BRIEF: Please write the listing below out again exactly, leaving every picture behind.
## Start SUPPLIED MATERIAL
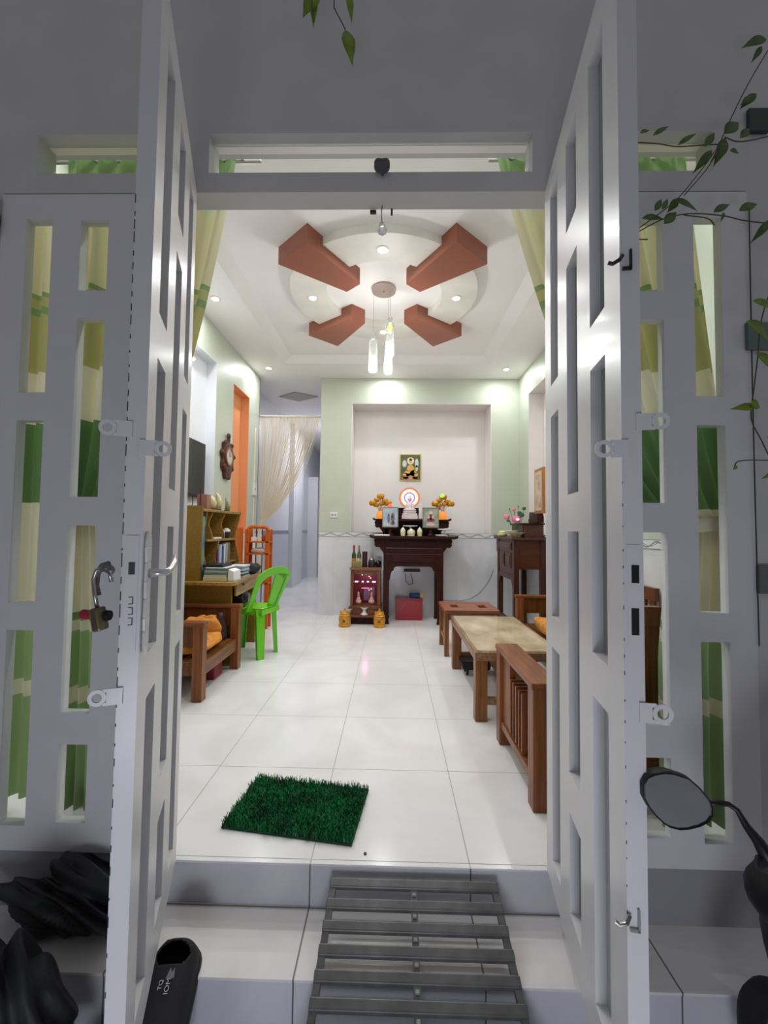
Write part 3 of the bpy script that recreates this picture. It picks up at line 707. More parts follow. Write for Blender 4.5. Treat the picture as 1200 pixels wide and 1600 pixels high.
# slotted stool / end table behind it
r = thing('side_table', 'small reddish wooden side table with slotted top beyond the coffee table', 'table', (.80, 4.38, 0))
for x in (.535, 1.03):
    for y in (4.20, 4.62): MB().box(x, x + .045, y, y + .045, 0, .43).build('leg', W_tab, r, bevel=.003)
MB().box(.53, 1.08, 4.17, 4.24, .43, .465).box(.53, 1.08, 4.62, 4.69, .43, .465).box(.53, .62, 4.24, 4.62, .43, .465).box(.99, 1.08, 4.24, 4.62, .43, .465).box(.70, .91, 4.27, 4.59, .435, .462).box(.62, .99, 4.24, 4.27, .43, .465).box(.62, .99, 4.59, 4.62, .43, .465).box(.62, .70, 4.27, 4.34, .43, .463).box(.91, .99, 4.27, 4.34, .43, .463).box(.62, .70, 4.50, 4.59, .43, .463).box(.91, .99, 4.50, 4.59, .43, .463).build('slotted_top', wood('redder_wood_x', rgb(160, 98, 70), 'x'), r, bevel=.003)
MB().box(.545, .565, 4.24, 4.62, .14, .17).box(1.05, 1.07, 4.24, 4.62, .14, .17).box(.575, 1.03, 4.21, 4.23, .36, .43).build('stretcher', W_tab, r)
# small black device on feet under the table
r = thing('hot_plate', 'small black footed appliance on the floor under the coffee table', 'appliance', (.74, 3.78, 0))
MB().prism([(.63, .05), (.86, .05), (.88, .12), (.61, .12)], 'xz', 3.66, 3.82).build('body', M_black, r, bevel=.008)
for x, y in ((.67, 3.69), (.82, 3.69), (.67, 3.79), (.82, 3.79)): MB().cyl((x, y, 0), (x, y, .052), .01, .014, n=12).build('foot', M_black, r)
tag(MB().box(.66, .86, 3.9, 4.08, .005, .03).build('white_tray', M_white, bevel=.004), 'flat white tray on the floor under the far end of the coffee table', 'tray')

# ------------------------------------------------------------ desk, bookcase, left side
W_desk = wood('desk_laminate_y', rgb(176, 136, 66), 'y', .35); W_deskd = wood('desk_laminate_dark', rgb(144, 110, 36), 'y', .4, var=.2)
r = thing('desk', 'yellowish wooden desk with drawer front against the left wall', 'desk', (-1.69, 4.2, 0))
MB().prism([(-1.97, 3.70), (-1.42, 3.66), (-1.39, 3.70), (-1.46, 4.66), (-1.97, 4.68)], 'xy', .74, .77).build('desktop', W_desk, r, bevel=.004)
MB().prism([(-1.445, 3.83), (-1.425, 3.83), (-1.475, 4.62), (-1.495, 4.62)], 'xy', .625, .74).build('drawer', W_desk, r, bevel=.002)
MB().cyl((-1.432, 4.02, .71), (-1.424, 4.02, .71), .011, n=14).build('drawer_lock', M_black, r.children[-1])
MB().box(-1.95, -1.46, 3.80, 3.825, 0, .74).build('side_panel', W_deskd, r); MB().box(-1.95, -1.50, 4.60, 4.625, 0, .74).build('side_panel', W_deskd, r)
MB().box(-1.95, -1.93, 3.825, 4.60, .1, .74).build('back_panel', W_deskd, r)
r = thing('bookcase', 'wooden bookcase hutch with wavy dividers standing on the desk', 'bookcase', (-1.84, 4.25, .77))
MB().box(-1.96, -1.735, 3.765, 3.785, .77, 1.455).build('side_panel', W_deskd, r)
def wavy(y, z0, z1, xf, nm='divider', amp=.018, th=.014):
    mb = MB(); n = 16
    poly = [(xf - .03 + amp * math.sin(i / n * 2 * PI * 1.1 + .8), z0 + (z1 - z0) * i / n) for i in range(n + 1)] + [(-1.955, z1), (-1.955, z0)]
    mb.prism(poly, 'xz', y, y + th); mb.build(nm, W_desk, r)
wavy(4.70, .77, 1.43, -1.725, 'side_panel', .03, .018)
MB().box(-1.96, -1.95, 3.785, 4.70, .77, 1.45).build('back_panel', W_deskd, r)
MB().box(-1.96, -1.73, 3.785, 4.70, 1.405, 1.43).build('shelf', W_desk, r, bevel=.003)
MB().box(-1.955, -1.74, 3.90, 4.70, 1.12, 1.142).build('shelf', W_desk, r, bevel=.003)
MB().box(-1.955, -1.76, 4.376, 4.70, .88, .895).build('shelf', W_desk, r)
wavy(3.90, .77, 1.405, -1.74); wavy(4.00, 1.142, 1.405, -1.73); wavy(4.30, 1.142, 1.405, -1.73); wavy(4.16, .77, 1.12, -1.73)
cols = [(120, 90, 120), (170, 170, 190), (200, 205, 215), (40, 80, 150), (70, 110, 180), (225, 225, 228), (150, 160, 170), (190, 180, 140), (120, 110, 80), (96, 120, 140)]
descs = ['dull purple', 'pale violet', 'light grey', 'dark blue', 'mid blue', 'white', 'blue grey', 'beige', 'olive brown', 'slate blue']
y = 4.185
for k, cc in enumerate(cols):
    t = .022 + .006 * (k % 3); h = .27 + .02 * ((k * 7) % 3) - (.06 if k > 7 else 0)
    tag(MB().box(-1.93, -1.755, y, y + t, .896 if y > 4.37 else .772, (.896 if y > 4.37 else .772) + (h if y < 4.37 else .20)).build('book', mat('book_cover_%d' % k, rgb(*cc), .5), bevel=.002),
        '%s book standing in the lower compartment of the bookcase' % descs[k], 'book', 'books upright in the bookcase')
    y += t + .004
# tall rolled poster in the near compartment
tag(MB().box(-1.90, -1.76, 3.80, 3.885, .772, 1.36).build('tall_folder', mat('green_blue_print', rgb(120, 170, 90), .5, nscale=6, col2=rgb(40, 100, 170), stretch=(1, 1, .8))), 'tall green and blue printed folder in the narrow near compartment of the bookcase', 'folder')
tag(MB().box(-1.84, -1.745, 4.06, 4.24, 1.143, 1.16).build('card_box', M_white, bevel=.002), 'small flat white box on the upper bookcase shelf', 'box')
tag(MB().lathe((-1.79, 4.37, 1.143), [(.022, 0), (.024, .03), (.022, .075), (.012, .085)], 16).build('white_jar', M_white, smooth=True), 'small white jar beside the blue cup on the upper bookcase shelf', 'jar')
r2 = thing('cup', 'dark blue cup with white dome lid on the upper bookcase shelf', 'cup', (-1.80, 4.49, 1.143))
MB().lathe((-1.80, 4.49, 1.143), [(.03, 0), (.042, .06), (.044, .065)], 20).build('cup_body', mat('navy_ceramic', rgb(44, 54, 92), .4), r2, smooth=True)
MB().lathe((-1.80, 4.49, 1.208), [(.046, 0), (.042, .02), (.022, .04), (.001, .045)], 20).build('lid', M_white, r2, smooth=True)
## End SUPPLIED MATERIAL
TASK RESPONSE:
Write part 3 of the bpy script that recreates this picture. It picks up at line 707. More parts follow. Write for Blender 4.5. Treat the picture as 1200 pixels wide and 1600 pixels high.
# slotted stool / end table behind it
r = thing('side_table', 'small reddish wooden side table with slotted top beyond the coffee table', 'table', (.80, 4.38, 0))
for x in (.535, 1.03):
    for y in (4.20, 4.62): MB().box(x, x + .045, y, y + .045, 0, .43).build('leg', W_tab, r, bevel=.003)
MB().box(.53, 1.08, 4.17, 4.24, .43, .465).box(.53, 1.08, 4.62, 4.69, .43, .465).box(.53, .62, 4.24, 4.62, .43, .465).box(.99, 1.08, 4.24, 4.62, .43, .465).box(.70, .91, 4.27, 4.59, .435, .462).box(.62, .99, 4.24, 4.27, .43, .465).box(.62, .99, 4.59, 4.62, .43, .465).box(.62, .70, 4.27, 4.34, .43, .463).box(.91, .99, 4.27, 4.34, .43, .463).box(.62, .70, 4.50, 4.59, .43, .463).box(.91, .99, 4.50, 4.59, .43, .463).build('slotted_top', wood('redder_wood_x', rgb(160, 98, 70), 'x'), r, bevel=.003)
MB().box(.545, .565, 4.24, 4.62, .14, .17).box(1.05, 1.07, 4.24, 4.62, .14, .17).box(.575, 1.03, 4.21, 4.23, .36, .43).build('stretcher', W_tab, r)
# small black device on feet under the table
r = thing('hot_plate', 'small black footed appliance on the floor under the coffee table', 'appliance', (.74, 3.78, 0))
MB().prism([(.63, .05), (.86, .05), (.88, .12), (.61, .12)], 'xz', 3.66, 3.82).build('body', M_black, r, bevel=.008)
for x, y in ((.67, 3.69), (.82, 3.69), (.67, 3.79), (.82, 3.79)): MB().cyl((x, y, 0), (x, y, .052), .01, .014, n=12).build('foot', M_black, r)
tag(MB().box(.66, .86, 3.9, 4.08, .005, .03).build('white_tray', M_white, bevel=.004), 'flat white tray on the floor under the far end of the coffee table', 'tray')

# ------------------------------------------------------------ desk, bookcase, left side
W_desk = wood('desk_laminate_y', rgb(176, 136, 66), 'y', .35); W_deskd = wood('desk_laminate_dark', rgb(144, 110, 36), 'y', .4, var=.2)
r = thing('desk', 'yellowish wooden desk with drawer front against the left wall', 'desk', (-1.69, 4.2, 0))
MB().prism([(-1.97, 3.70), (-1.42, 3.66), (-1.39, 3.70), (-1.46, 4.66), (-1.97, 4.68)], 'xy', .74, .77).build('desktop', W_desk, r, bevel=.004)
MB().prism([(-1.445, 3.83), (-1.425, 3.83), (-1.475, 4.62), (-1.495, 4.62)], 'xy', .625, .74).build('drawer', W_desk, r, bevel=.002)
MB().cyl((-1.432, 4.02, .71), (-1.424, 4.02, .71), .011, n=14).build('drawer_lock', M_black, r.children[-1])
MB().box(-1.95, -1.46, 3.80, 3.825, 0, .74).build('side_panel', W_deskd, r); MB().box(-1.95, -1.50, 4.60, 4.625, 0, .74).build('side_panel', W_deskd, r)
MB().box(-1.95, -1.93, 3.825, 4.60, .1, .74).build('back_panel', W_deskd, r)
r = thing('bookcase', 'wooden bookcase hutch with wavy dividers standing on the desk', 'bookcase', (-1.84, 4.25, .77))
MB().box(-1.96, -1.735, 3.765, 3.785, .77, 1.455).build('side_panel', W_deskd, r)
def wavy(y, z0, z1, xf, nm='divider', amp=.018, th=.014):
    mb = MB(); n = 16
    poly = [(xf - .03 + amp * math.sin(i / n * 2 * PI * 1.1 + .8), z0 + (z1 - z0) * i / n) for i in range(n + 1)] + [(-1.955, z1), (-1.955, z0)]
    mb.prism(poly, 'xz', y, y + th); mb.build(nm, W_desk, r)
wavy(4.70, .77, 1.43, -1.725, 'side_panel', .03, .018)
MB().box(-1.96, -1.95, 3.785, 4.70, .77, 1.45).build('back_panel', W_deskd, r)
MB().box(-1.96, -1.73, 3.785, 4.70, 1.405, 1.43).build('shelf', W_desk, r, bevel=.003)
MB().box(-1.955, -1.74, 3.90, 4.70, 1.12, 1.142).build('shelf', W_desk, r, bevel=.003)
MB().box(-1.955, -1.76, 4.376, 4.70, .88, .895).build('shelf', W_desk, r)
wavy(3.90, .77, 1.405, -1.74); wavy(4.00, 1.142, 1.405, -1.73); wavy(4.30, 1.142, 1.405, -1.73); wavy(4.16, .77, 1.12, -1.73)
cols = [(120, 90, 120), (170, 170, 190), (200, 205, 215), (40, 80, 150), (70, 110, 180), (225, 225, 228), (150, 160, 170), (190, 180, 140), (120, 110, 80), (96, 120, 140)]
descs = ['dull purple', 'pale violet', 'light grey', 'dark blue', 'mid blue', 'white', 'blue grey', 'beige', 'olive brown', 'slate blue']
y = 4.185
for k, cc in enumerate(cols):
    t = .022 + .006 * (k % 3); h = .27 + .02 * ((k * 7) % 3) - (.06 if k > 7 else 0)
    tag(MB().box(-1.93, -1.755, y, y + t, .896 if y > 4.37 else .772, (.896 if y > 4.37 else .772) + (h if y < 4.37 else .20)).build('book', mat('book_cover_%d' % k, rgb(*cc), .5), bevel=.002),
        '%s book standing in the lower compartment of the bookcase' % descs[k], 'book', 'books upright in the bookcase')
    y += t + .004
# tall rolled poster in the near compartment
tag(MB().box(-1.90, -1.76, 3.80, 3.885, .772, 1.36).build('tall_folder', mat('green_blue_print', rgb(120, 170, 90), .5, nscale=6, col2=rgb(40, 100, 170), stretch=(1, 1, .8))), 'tall green and blue printed folder in the narrow near compartment of the bookcase', 'folder')
tag(MB().box(-1.84, -1.745, 4.06, 4.24, 1.143, 1.16).build('card_box', M_white, bevel=.002), 'small flat white box on the upper bookcase shelf', 'box')
tag(MB().lathe((-1.79, 4.37, 1.143), [(.022, 0), (.024, .03), (.022, .075), (.012, .085)], 16).build('white_jar', M_white, smooth=True), 'small white jar beside the blue cup on the upper bookcase shelf', 'jar')
r2 = thing('cup', 'dark blue cup with white dome lid on the upper bookcase shelf', 'cup', (-1.80, 4.49, 1.143))
MB().lathe((-1.80, 4.49, 1.143), [(.03, 0), (.042, .06), (.044, .065)], 20).build('cup_body', mat('navy_ceramic', rgb(44, 54, 92), .4), r2, smooth=True)
MB().lathe((-1.80, 4.49, 1.208), [(.046, 0), (.042, .02), (.022, .04), (.001, .045)], 20).build('lid', M_white, r2, smooth=True)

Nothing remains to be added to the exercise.